La historia es recurrente. Resulta que desde la década de los ochenta, al menos de forma explícita, y bajo la presidencia de Donald Reagan, las mentes calientes de la ultraderecha norteamericana sueñan con la ilusión de masacrar a otras naciones mediante el uso de las armas nucleares sin que los agredidos puedan ejercer una respuesta de orden simétrico.
Así, desde aquellos tiempos, la humanidad vive escuchando términos como la militarización del espacio cósmico, el despliegue de “sombrillas antiatómicas” sobre los Estados Unidos o la dislocación en diferentes puntos de orbe del “escudo antimisiles norteamericano”, elementos todos que apuntan a establecer la total impunidad de la primera potencia capitalista como manera de agredir sin riesgos.
Y así nos hemos debido habituar, además, a la idea de plataformas estelares con modernos equipos de detección y aviso de vuelos de misiles militares, armas de rayos láser inundando el espacio exterior, y una geografía global que añade poderosos radares de rastreo, artilugios electrónicos de desvío de trayectorias coheteriles, y lanzaderas de cazadores de sus similares convertidos en portadores de armas de destrucción masiva. Todo un escenario que indica que nuestra especie y entorno siguen siendo rehenes del riesgo atómico.
Las exhortaciones en contra de semejante dislate, no importa su volumen o su origen, siguen siendo papel mojado para los obcecados en hacerse del “control mundial”.
Así, a fines de este septiembre, el Ministerio Ruso de Exteriores advirtió nuevamente a Washington que el proyectado despliegue del escudo antimisiles estadounidense en Rumanía y Polonia amenaza con liquidar el tratado bilateral para la eliminación de artilugios nucleares suscrito 1987. "Si no se resuelve ese problema -dijo la fuente- el tratado puede quedar anulado y está claro que la culpa será de Estados Unidos".

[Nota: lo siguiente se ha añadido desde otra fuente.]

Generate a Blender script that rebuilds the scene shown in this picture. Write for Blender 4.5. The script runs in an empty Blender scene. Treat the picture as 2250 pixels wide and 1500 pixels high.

El asunto es que las lanzaderas de los pretendidos misiles defensores norteamericanos autorizados por Varsovia y Bucarest corresponden a las de los cohetes Tomahawk con base en buques de guerra, de un alcance superior a los 500 kilómetros, y por tanto dentro del rango de los proyectiles convencionales y atómicos de reinstalación prohibida, según especifica el citado acuerdo bilateral de fines de la octava década del pasado siglo.
Lo cierto es que el titulado escudo antimisiles, aun cuando sucesivas administraciones norteamericanas lo han negado, tiene como blancos centrales a Rusia y China, consideradas por los grupos de poder de la ultraderecha local como los dos grandes obstáculos para concretar el dominio de los “elegidos por la Providencia” sobre el resto del orbe.
Y, por supuesto, si naciones hoy “amigas y aliadas” como Polonia y Rumanía, con fronteras con el gigante euroasiático, prestan su territorio para cerrar el cerco sobre los presuntos oponentes, pues mucho mejor.
De manera que, incluso cuando la ONU en su setenta y tres asamblea plenaria iniciada días atrás dedicó sesiones especiales al tema de la paz y el desarme nuclear como necesidades perentorias en el mundo de hoy, desde el país en que radica la sede del máximo organismo internacional los grupos de poder no hacen otra cosa que tensar más aún las cuerdas y empujar a la humanidad a riesgos multiplicados de destrucción definitiva.
Porque, y que no quepa duda a los que creen en victorias atómicas, los amenazados no renunciarán al legítimo derecho de defenderse y responder debidamente a cada maniobra provocadora y agresiva, como la que ahora despliega Washington en concubinato con las máximas autoridades polacas y rumanas, estas últimas a costa de colocar a sus propios territorios bajo la mira nuclear de los pretendidos adversarios.
Una muestra clara, fehaciente y repetida de que no vivimos ni mucho menos, en tanto humanidad, en días de placidez y cuentos de hadas.